また、日本ではあまり使われないが、「ディベロップメンタル・エデュケーション」という用語と「ラーニング・アシスタンス」の違いについても説明されている。ヒグビー(2005)は、ディベロップメンタル・エデュケーションを「学力的に準備不足の主として新入生を対象とする傾向」だと説明している。また、前者は科目を担当する教員によって担われるが、後者は科目を担当せず、専門家として学習支援業務に携わるスタッフが担うという区別も存在する(p.8)。
第1部の後半部分では、「大学の授業を改善するための学習支援技法」として、赤堀侃司先生が大学教育の現場での実践知に基づく具体的な技法が紹介されている。その中でも「目標を分析する」(p.69)、「学生のニーズを分析する」(p.70)
として、「相手のニーズや特性を知って授業をデザインすることは、当たり前であるが大切である。」として、インストラクショナル・デザインと学習支援との密接な関連性が具体的な事例とともに紹介されている。そして、谷口和也先生からは「大学における授業設計の問題点」として、目標設定、妥当性のある評価方法、達成目標に至るような学習方法の選択について、現状の問題点を投げかけている点で興味深い。
第2部では、伝統的な大学生、つまり中等教育修了後に高等教育機関で学ぶ学生を対象とし、「子供」と「大人」の間にある、青年期に特有な心理状況をも含み、初年次、サービス・ラーニング、資格・免許取得、キャリア教育、障害学生支援など、大学生を取り巻く多種多様な側面から「学習支援」の実践例が図や写真なども織り交ぜながら、紹介されている。
また、コラムとして各界で活躍する研究者による理論と実践の紹介がちりばめられ、読み手に深い共感を与えている。その中には、教授システム学専攻合田美子先生のコラム「自己調整学習理論を活かした学習支援」(p.251)も掲載されている。豊富な事例から、必ず自分の興味のある内容に出会うことができ、また、用語集や引用文献リストなど、さらに学びたい人への貴重な資源としても活用できる。

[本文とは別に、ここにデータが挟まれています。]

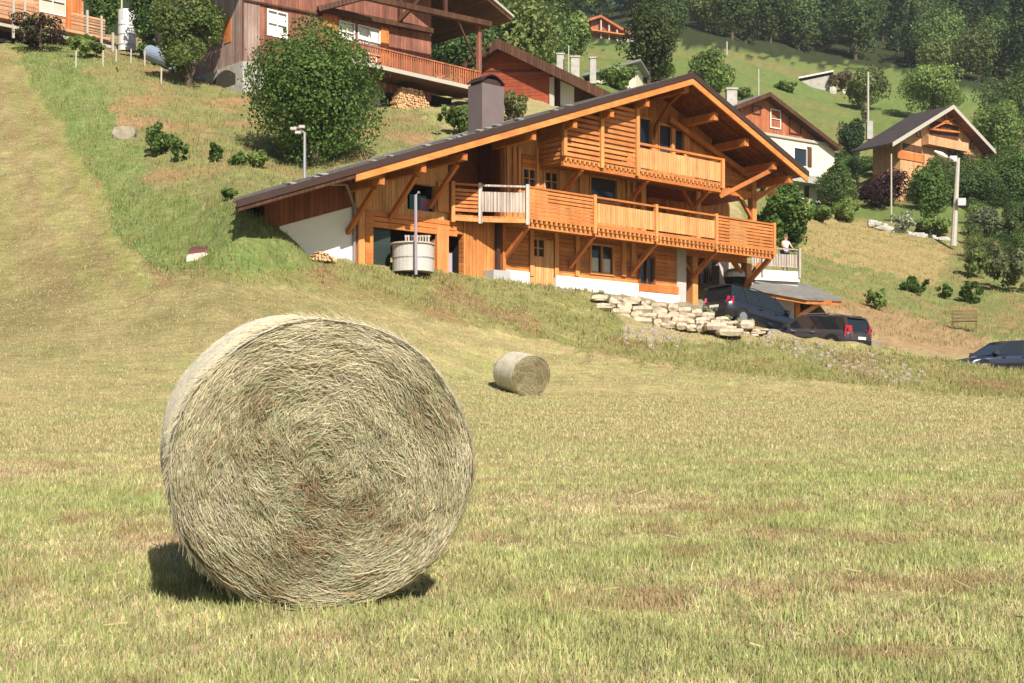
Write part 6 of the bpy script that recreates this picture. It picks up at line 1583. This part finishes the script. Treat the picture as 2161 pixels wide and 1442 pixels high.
        for wx in (xr + .78, xf - .82):
            c_ = Vector((wx, sg * (W2 - .10), .32))
            wh = T(MB().tube([c_ - Vector((0, sg * .1, 0)), c_ + Vector((0, sg * .11, 0))], .32, 20)).build('wheel', M['tyre'], root)
            rm = MB().tube([c_ + Vector((0, sg * .112, 0)), c_ + Vector((0, sg * .125, 0))], .21, 14)
            T(rm).build('rim', M['chrome'], wh)
            ar = MB(); k = 9
            for i in range(k):
                t0, t1 = math.pi * i / k, math.pi * (i + 1) / k
                ar.hexa([Vector((wx + r_ * math.cos(t), sg * (W2 + o_), .32 + r_ * math.sin(t))) for o_ in (.002, .014) for t, r_ in ((t0, .35), (t1, .35), (t1, .40), (t0, .40))])
            T(ar).build('wheel_arch', M['carblack'], root)
    T(MB().box(xr - .035, xr + .04, -W2 * .78, W2 * .78, .34, .52)).build('rear_bumper', M['carblack'], root)
    T(MB().box(xf - .04, xf + .03, -W2 * .66, W2 * .66, .30, .44)).build('front_bumper', M['carblack'], root)
    T(MB().box(xr - .045, xr - .036, -.26, .26, belt * .62, belt * .62 + .11)).build('number_plate', M['white'], root)
    T(MB().box(xf + .031, xf + .04, -.26, .26, .33, .43)).build('number_plate', M['white'], root)
    return root
M['carglass'] = m_glass('tinted_car_glass', (.015, .02, .025), .05)
M['carblack'] = m_plain('black_trim', (.015, .015, .017), .5)
M['tyre'] = m_plain('tyre_rubber', (.02, .02, .02), .9)
M['chrome'] = m_plain('alloy', (.5, .5, .52), .3, .8)
M['redlamp'] = m_plain('red_lamp_glass', (.42, .012, .035), .2, 0, 0, spec=.6)
M['clearlamp'] = m_plain('clear_lamp_glass', (.75, .77, .8), .1, 0, 0, spec=.8)
pblack = m_plain('black_blue_paint', (.018, .022, .035), .28, .3, 0, spec=.6, coat=.8)
pgrey = m_plain('dark_grey_paint', (.07, .07, .085), .3, .4, 0, spec=.6, coat=.7)
pnavy = m_plain('navy_paint', (.022, .03, .065), .28, .4, 0, spec=.6, coat=.8)
car('parked_minivan', 'black minivan with a red tail lamp parked nose down above the stone wall', 1585, 58.6, math.radians(35), -.17, 4.35, 1.78, 1.62, pblack, 'van', -.15)
car('parked_wagon', 'dark grey station wagon parked behind the minivan, its rear turned to the right', 1720, 57.6, math.radians(180 - 48), .09, 4.3, 1.75, 1.48, pgrey, 'wagon', .05, silver=True)
car('parked_car', 'navy blue car cut by the right edge, front to the left', 2116, 57.5, math.radians(180 + 12), -.03, 4.3, 1.76, 1.46, pnavy, 'car', .1)

# ---------------------------------------------------------------- the person on the terrace
def person(name, label, loc, face, shirt, trousers):
    root = thing(name, label, 'person', loc)
    J = dict(pel=(0, 0, .95), wst=(0, 0, 1.10), chs=(.02, 0, 1.33), nck=(.03, 0, 1.48), hd0=(.05, 0, 1.56), hd1=(.06, 0, 1.68),
             sl=(.02, .19, 1.42), el=(.16, .25, 1.18), hl=(.36, .20, 1.08), sr=(.02, -.19, 1.42), er=(.16, -.25, 1.18), hr=(.36, -.20, 1.08),
             kl=(.03, .11, .5), fl=(-.01, .12, .08), tl=(.14, .13, .03), kr=(.0, -.11, .5), fr=(-.02, -.12, .08), tr=(.13, -.13, .03), hpl=(0, .09, .90), hpr=(0, -.09, .90))
    rad = dict(pel=(.14, .16), wst=(.11, .14), chs=(.12, .17), nck=(.055, .055), hd0=(.085, .075), hd1=(.095, .08), sl=(.06, .06), el=(.045, .045), hl=(.032, .03), sr=(.06, .06), er=(.045, .045), hr=(.032, .03),
               kl=(.065, .065), fl=(.045, .045), tl=(.035, .04), kr=(.065, .065), fr=(.045, .045), tr=(.035, .04), hpl=(.10, .10), hpr=(.10, .10))
    E = [('pel', 'wst'), ('wst', 'chs'), ('chs', 'nck'), ('nck', 'hd0'), ('hd0', 'hd1'), ('chs', 'sl'), ('sl', 'el'), ('el', 'hl'), ('chs', 'sr'), ('sr', 'er'), ('er', 'hr'), ('pel', 'hpl'), ('hpl', 'kl'), ('kl', 'fl'), ('fl', 'tl'), ('pel', 'hpr'), ('hpr', 'kr'), ('kr', 'fr'), ('fr', 'tr')]
    def grow(names, edges, mat, nm, infl=1.0, root_j=None):
        idx = {k: i for i, k in enumerate(names)}
        Mr = Matrix.Translation(Vector(loc)) @ Matrix.Rotation(face, 4, 'Z')
        me = bpy.data.meshes.new(nm); me.from_pydata([J[k] for k in names], [(idx[a], idx[b]) for a, b in edges], [])
        o = bpy.data.objects.new(nm, me); COL.objects.link(o)
        sk_ = o.modifiers.new('skin', 'SKIN'); sd_ = o.modifiers.new('sub', 'SUBSURF'); sd_.levels = sd_.render_levels = 2
        for k in names:
            v = me.skin_vertices[0].data[idx[k]]; v.radius = (rad[k][0] * infl, rad[k][1] * infl); v.use_root = (k == (root_j or names[0]))
        dg = bpy.context.evaluated_depsgraph_get(); em = bpy.data.meshes.new_from_object(o.evaluated_get(dg))
        bpy.data.objects.remove(o); em.transform(Mr); em.materials.clear(); em.materials.append(mat)
        for p_ in em.polygons: p_.use_smooth = True
        return link_mesh(nm, em, root)
    skin = m_plain('skin', (.55, .33, .24), .6)
    body = grow(list(J), E, skin, 'body', 1.0, 'pel')
    grow(['wst', 'chs', 'pel', 'sl', 'sr'], [('wst', 'chs'), ('pel', 'wst'), ('chs', 'sl'), ('chs', 'sr')], shirt, 'shirt', 1.13, 'wst')
    grow(['pel', 'hpl', 'hpr', 'kl', 'kr'], [('pel', 'hpl'), ('pel', 'hpr'), ('hpl', 'kl'), ('hpr', 'kr')], trousers, 'shorts', 1.12, 'pel')
    Mr = Matrix.Translation(Vector(loc)) @ Matrix.Rotation(face, 4, 'Z')
    hb = MB()
    for i in range(7):
        for j in range(12):
            t0, t1 = math.pi * (.02 + .5 * i / 7), math.pi * (.02 + .5 * (i + 1) / 7); a0, a1 = 2 * math.pi * j / 12, 2 * math.pi * (j + 1) / 12
            hb.add([Mr @ Vector((.03 + .115 * math.sin(t) * math.cos(a) , .098 * math.sin(t) * math.sin(a), 1.665 + .12 * math.cos(t) - .02 * math.cos(a))) for t, a in ((t0, a0), (t1, a0), (t1, a1), (t0, a1))], [(0, 1, 2, 3)])
    hb.build('hair', m_plain('light_brown_hair', (.16, .09, .05), .7), root)
    fb = MB()
    for (x, y, z, s_) in ((.150, .032, 1.645, .010), (.150, -.032, 1.645, .010)): fb.rock(Mr @ Vector((x, y, z)), (s_ * 2, s_ * 2, s_ * 1.6), rk)
    fb.build('eyes', M['dark'], root)
    MB().rock(Mr @ Vector((.163, 0, 1.615)), (.03, .026, .045), rk).build('nose', skin, root)
    MB().rock(Mr @ Vector((.145, 0, 1.575)), (.012, .045, .014), rk).build('mouth', m_plain('lips', (.4, .15, .13), .6), root)
    for sg in (-1, 1):
        MB().rock(Mr @ Vector((.045, sg * .088, 1.635)), (.035, .022, .06), rk).build('ear', skin, root)
        for k, (dy, ln_) in enumerate(((-.028, .055), (-.010, .065), (.009, .062), (.026, .05))):
            p0 = Vector((.375, sg * .20 + dy, 1.075)); MB().tube([Mr @ p0, Mr @ (p0 + Vector((ln_ * .6, 0, -.006))), Mr @ (p0 + Vector((ln_ * .75, 0, -.035)))], [.009, .008, .006], 6).build('finger', skin, root)
        p0 = Vector((.36, sg * .17, 1.075)); MB().tube([Mr @ p0, Mr @ (p0 + Vector((.03, -sg * .025, -.005))), Mr @ (p0 + Vector((.05, -sg * .03, -.025)))], [.011, .009, .007], 6).build('thumb', skin, root)
    return root
pl = T_.p(T_.s(1657, -.42), -.42, z_t)
person('person', 'person in a white top leaning on the terrace railing at the right of the chalet', pl, math.atan2(T_.N.y, T_.N.x), m_plain('white_shirt', (.75, .70, .68), .8), m_plain('dark_shorts', (.08, .09, .12), .8))
# ---------------------------------------------------------------- the air over the valley
hz = MB(); hz.box(-520, 520, -60, 480, -40, 150)
m = bpy.data.materials.new('valley_haze'); m.use_nodes = True; nt = m.node_tree
nt.nodes.remove(nt.nodes["Principled BSDF"])
pv = N(nt, "ShaderNodeVolumePrincipled"); pv.inputs["Color"].default_value = (.86, .92, 1.0, 1); pv.inputs["Density"].default_value = .00018; pv.inputs["Anisotropy"].default_value = 0.0
nt.links.new(pv.outputs[0], nt.nodes["Material Output"].inputs["Volume"])
o = hz.build('haze', m); tag(o, 'thin blue summer haze filling the valley air', 'haze', kind='stuff')
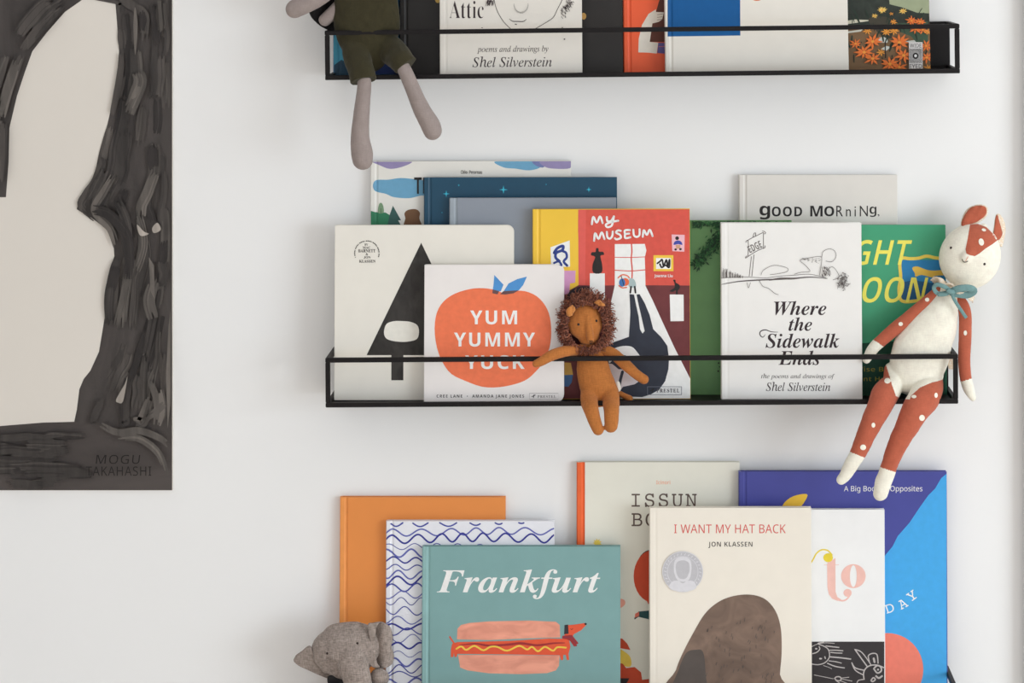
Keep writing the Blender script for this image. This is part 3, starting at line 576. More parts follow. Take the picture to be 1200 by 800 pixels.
b = book('top', 905, 1089, -150, -.035, -.014, .010, cm('botanic', (120, 92, 62), noise=.12), 'dark botanical picture book with orange star flowers, rightmost on the top ledge', group=GT_, roll=.01)
cF = lambda L: [(980+x/8, y/8) for x, y in L]
it = [poly(ink(44, 50, 44, noise=.3, scale=90), [(905, -150), (1090, -150), (1090, 28), (905, 34)]), poly(ink(150, 158, 128), cF([(480, -200), (880, -200), (880, 125), (760, 120), (620, 70), (500, 40)])), poly(ink(206, 202, 182), cF([(60, 200), (180, 182), (345, 190), (250, 205), (130, 222), (60, 232)])),
      poly(ink(200, 200, 188), cF([(60, 300), (250, 275), (230, 295), (60, 318)])), poly(ink(206, 208, 200), cF([(400, 350), (490, 340), (480, 400), (390, 400)])), poly(ink(206, 208, 200), cF([(415, 460), (470, 430), (515, 440), (470, 475)])), poly(ink(206, 208, 200), cF([(620, 390), (740, 375), (760, 400), (640, 402)])), poly(ink(62, 84, 66), cF([(560, 220), (860, 200), (860, 420), (780, 430), (700, 340), (600, 300)])),
      poly(ink(64, 60, 50), cF([(300, 180), (500, 170), (520, 350), (420, 330)]), True)]
OR1, OR2, OR3 = ink(226, 116, 52), ink(232, 152, 62), ink(238, 190, 100)
for k in range(46):
    x_ = rnd.uniform(110, 850); y_ = rnd.uniform(150, 650); a = rnd.uniform(-1, 1)
    it.append(stroke(ink(36, 52, 42), cF([(x_, y_), (x_+20*a, y_-40), (x_+50*a, y_-80)]), rnd.uniform(.6, 2.2), taper=True))
def flower(cx, cy, R_, m, n=8, ctr=None, sq=.8):
    a0 = rnd.uniform(0, 1)
    for k in range(n):
        a = a0+k*2*PI/n+rnd.uniform(-.15, .15); r_ = R_*rnd.uniform(.8, 1.1); tx, ty = cx+r_*math.cos(a), cy+r_*sq*math.sin(a); nx, ny = -math.sin(a)*R_*.13, math.cos(a)*R_*.13
        mx_, my_ = cx+r_*.5*math.cos(a), cy+r_*.5*sq*math.sin(a)
        it.append(poly(m, cF([(cx, cy), (mx_+nx, my_+ny), (tx, ty), (mx_-nx, my_-ny)])))
    it.append(ell(ctr or OR2, *cF([(cx, cy)])[0], R_*.16/8, R_*.14/8, n=10))
for q in ((430, 95, 48, OR3, 11), (360, 150, 34, OR3, 8), (625, 105, 44, OR3, 8), (515, 130, 26, OR2, 5), (535, 205, 40, OR2, 7), (705, 195, 62, OR1, 9), (785, 205, 62, OR1, 9), (290, 290, 50, OR2, 7), (470, 300, 52, OR2, 8), (540, 290, 52, OR2, 8), (740, 270, 70, OR1, 8), (810, 280, 60, OR1, 7), (855, 300, 40, OR2, 6),
          (180, 410, 66, OR1, 8), (340, 390, 95, OR1, 9), (260, 490, 95, OR1, 9), (590, 400, 110, OR1, 10), (630, 520, 95, OR1, 9), (420, 490, 50, OR2, 7), (340, 550, 90, OR1, 8), (500, 600, 100, OR1, 9), (590, 630, 80, OR1, 8), (840, 430, 75, OR1, 8), (845, 540, 75, OR1, 8), (860, 640, 50, OR2, 7)): flower(*q)
it += [ell(BK, *cF([(586, 420)])[0], 1.1, 1.6, n=10), stroke(BK, cF([(455, 400), (458, 540)]), 1.4, False)]
b.flush('illustration', it)
it = [rect(ink(214, 210, 208), *cF([(678, 396)])[0], *cF([(806, 650)])[0]), text(BK, 'WIDE', tuple(cF([(688, 410)])[0])+tuple(cF([(794, 446)])[0]), 'sans', res=2), text(BK, 'EYED', tuple(cF([(682, 602)])[0])+tuple(cF([(800, 640)])[0]), 'sans', res=2)]
cx, cy = 740, 524
for k in range(36):
    a = k*2*PI/36; c_, s_ = math.cos(a), math.sin(a); t_ = min(60/abs(c_) if abs(c_) > 1e-3 else 1e9, 66/abs(s_) if abs(s_) > 1e-3 else 1e9)
    it.append(poly(BK, cF([(cx+22*c_, cy+22*s_), (cx+t_*math.cos(a-.04), cy+t_*math.sin(a-.04)), (cx+t_*math.cos(a+.04), cy+t_*math.sin(a+.04))])))
it += [ell(BK, *cF([(cx, cy)])[0], 3.4, 3.6, n=20), ell(ink(228, 226, 224), *cF([(cx, cy)])[0], 1.7, 1.8, n=16)]
b.flush('publisher_mark', it, label='pale rectangular publisher mark with a ray pattern')
b = book('top', 779.5, 993.5, -160, -.058, -.033, .013, cm('ivory', (222, 217, 208)), 'large ivory picture book with a deep-blue square on the top ledge', group=GT_, roll=.01)
b.flush('illustration', [poly(ink(0, 82, 142), [(782.2, -60), (867, -60), (867.6, 41.6), (782.4, 42.8)]), ell(ink(214, 96, 66), 887, -5, 8, 6)])

# ================= painting
pa_x0, pa_x1, pa_y0, pa_y1 = -330, 202, -150, 574.5
T_ = .006
o0 = px(pa_x0, pa_y1, -T_)
r = empty('painting', o0, 'large unframed brush painting of a dark grey arch on a cream ground', 'painting')
W_, H_ = px(pa_x1, 0, -T_).x-o0.x, px(0, pa_y0, -T_).z-o0.z
box('canvas', 0, W_, 0, T_-.0004, 0, H_, mat('canvas', (214, 208, 200), .8, .01, 4, .15, 1500), r, .0005)
p = Panel(r); p.w = W_; p.h = H_
PD = mat('black_paint', (66, 61, 59), .38, .28, 22, .35, 160, stretch=(1, 1, .25), dist=1.5, spec=.3); PB = mat('black_paint_band', (72, 66, 64), .5, .2, 22, .3, 160, stretch=(.25, 1, 1), dist=.8, spec=.3)
hole = [(7, 231), (10, 190), (11, 150), (20, 112), (30, 82), (38, 60), (55, 38), (76, 14), (96, 0), (112, -8), (126, -7), (135, 0), (137, 25), (139.5, 60), (139, 85), (133, 115), (126, 145), (118, 175), (111, 205), (101, 223), (93, 232), (90, 245), (96, 249), (107, 255), (118, 263), (128, 272), (133, 285), (134, 300), (130, 312), (125, 335), (123, 352), (123, 370), (116, 412), (106, 434), (98, 444), (93, 456), (90, 480), (87, 494), (50, 495), (0, 499), (-150, 500), (-230, 496), (-231, 470), (-236, 430), (-250, 380), (-256, 300), (-240, 262), (-200, 240), (-190, 226), (-80, 236), (-60, 231)]
p.flush('brushwork', [poly(PD, [(pa_x0, pa_y0), (pa_x1, pa_y0), (pa_x1, 500), (140, 500), (88, 494)]+hole[::-1][len(hole)-38:][::1] if False else [(pa_x0, pa_y0), (pa_x1, pa_y0), (pa_x1, 520), (pa_x0, 520)], holes=[hole]),
                      poly(PB, [(pa_x0, 500), (-150, 501), (0, 499), (50, 495.5), (88, 494), (118, 498), (150, 508), (pa_x1+1, 520), (pa_x1+1, 574.3), (pa_x0, 574.3)])])
greys = [mat('paint_grey_%s' % n_, c_, .4, .3, 40, .3, 200, stretch=(1.5, 1, .2), dist=1, spec=.3) for n_, c_ in (('deep', (46, 42, 41)), ('dark', (58, 54, 52)), ('mid', (72, 67, 64)), ('soft', (84, 79, 75)), ('pale', (100, 94, 89)), ('lightest', (158, 150, 142)))]
def inleg(y): # inner edge of the right leg
    L = hole[11:38]
    for a, c in zip(L, L[1:]):
        if a[1] <= y <= c[1]: return a[0]+(c[0]-a[0])*(y-a[1])/max(1e-6, c[1]-a[1])
    return 90
it = []
def brush(pts, wd, shade):
    P = cat(pts, n=5); nb = max(3, int(wd/1.3))
    for k in range(nb):
        o_ = (k/(nb-1)-.5)*wd*.9+rnd.uniform(-.4, .4)
        Q = []
        s0 = rnd.randint(0, 2); s1 = len(P)-rnd.randint(0, 3)
        for i in range(s0, s1):
            a_ = P[max(0, i-1)]; c_ = P[min(len(P)-1, i+1)]; dx, dy = c_[0]-a_[0], c_[1]-a_[1]; l = math.hypot(dx, dy) or 1
            Q.append((P[i][0]-dy/l*o_, P[i][1]+dx/l*o_))
        m_ = greys[max(0, min(5, shade+rnd.choice([-1, 0, 0, 0, 0, 0, 1])))]
        if len(Q) > 2:
            it.append(stroke(m_, Q, rnd.uniform(2.4, 4.6), False, taper=True))
def clampx(x_, y_, mg=3): return min(199-mg, max(inleg(y_)+mg+1, x_))
for k in range(75):
    y0_ = rnd.uniform(-20, 470); L_ = rnd.uniform(25, 90); u = rnd.random(); wd_ = rnd.uniform(4, 11)
    slant = 0 if y0_ < 200 else rnd.uniform(-.5, .1); pts = []
    for j in range(5):
        yy = min(494, y0_+L_*j/4); xl = inleg(yy); xx = xl+(199-xl)*u+slant*(L_*j/4)*.6+rnd.uniform(-1.5, 1.5); pts.append((clampx(xx, yy, wd_/2), yy))
    brush(pts, wd_, rnd.choice([0, 1, 1, 1, 2, 2, 2, 2, 3]))
for k in range(26):
    y0_ = rnd.uniform(508, 566); x0_ = rnd.uniform(-30, 60); L_ = rnd.uniform(30, 90)
    brush([(min(198, x0_+L_*j/4), y0_+rnd.uniform(-1.2, 1.2)) for j in range(5)], rnd.uniform(3, 8), rnd.choice([0, 1, 1, 1, 2]))
for k in range(22):   # left part of the arch
    t0 = rnd.uniform(0, .75); pts = []; off_ = rnd.uniform(4, 40); wd_ = rnd.uniform(4, 8)
    for j in range(5):
        i_ = (t0+.22*j/4)*8; a_ = hole[int(i_)]; c_ = hole[int(i_)+1]; f_ = i_-int(i_)
        pts.append((a_[0]+(c_[0]-a_[0])*f_-off_*.95, a_[1]+(c_[1]-a_[1])*f_-off_*.3))
    brush(pts, wd_, rnd.choice([0, 1, 1, 2, 2, 3]))
brush([(163, 84), (166, 95), (160, 112), (152, 132)], 13, 3); brush([(163, 100), (156, 115)], 6, 4)
brush([(184, 505-180), (176, 350), (181, 372)], 12, 3)
brush([(138, 232), (150, 262), (152, 300)], 10, 1); brush([(110, 245), (128, 250), (148, 272), (153, 300), (152, 330)], 11, 0)
it += [poly(greys[5], [(180, 266), (186, 260), (190, 268), (182, 272)], True), poly(greys[5], [(138, 466), (148, 448), (151, 440), (146, 468), (140, 470)], True), poly(greys[5], [(162, 262), (170, 270), (176, 273), (166, 275)], True), poly(greys[4], [(199, 380), (201.6, 360), (201.6, 470), (198, 500), (196, 440)], False),
       poly(greys[4], [(176, 300), (182, 310), (183, 350), (178, 340)], False), poly(greys[3], [(186, 0), (190, 0), (193, 34), (189, 38)], False), poly(greys[4], [(160, 8), (163, 30), (160, 64), (158, 30)], True)]
for l in ([(120, 496), (140, 505), (165, 503), (190, 512), (200, 522)], [(140, 512), (165, 512), (188, 530), (198, 560)], [(178, 445), (186, 470), (184, 500)], [(190, 455), (193, 480), (188, 500)], [(196, 470), (185, 480), (170, 490)]):
    brush(l, 5, 3)
p.flush('brushwork', it)
p.flush('signature', [text(ink(22, 19, 19), 'MOGU', (114, 531, 166, 541.5), 'sans', off=.004, sp=1.15, shear=.1), text(ink(22, 19, 19), 'TAKAHASHI', (102.5, 544.5, 179, 555.5), 'sans', off=.004, sp=1.1)])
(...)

本書の英文タイトルは「The Methodology of Learning Assistance to Enhance College Student Literacy」であるが、学生の学生の学びと成長を実現する方法だけではなく、それを支援するスタッフ(教職員、学生スタッフ)の学習支援力というものもEnhanceする技法が含まれていると感じる。より効果的で効率的な学習支援を組織的に実行する、という課題に立ち向かい、日々奮闘している「仲間」がいること、直接の知り合いではなくても、ここに掲載されている実践を通じて、熱い「思い」に触れることができる一冊である。いまどきの大学(生)像を知る手がかりともなり、大学・教育関係者だけでなく、企業人や親の世代にも知ってほしいと思う。インストラクショナル・デザインを学ぶことで、何がどう役にたつのか、という疑問へのヒントともなる本である。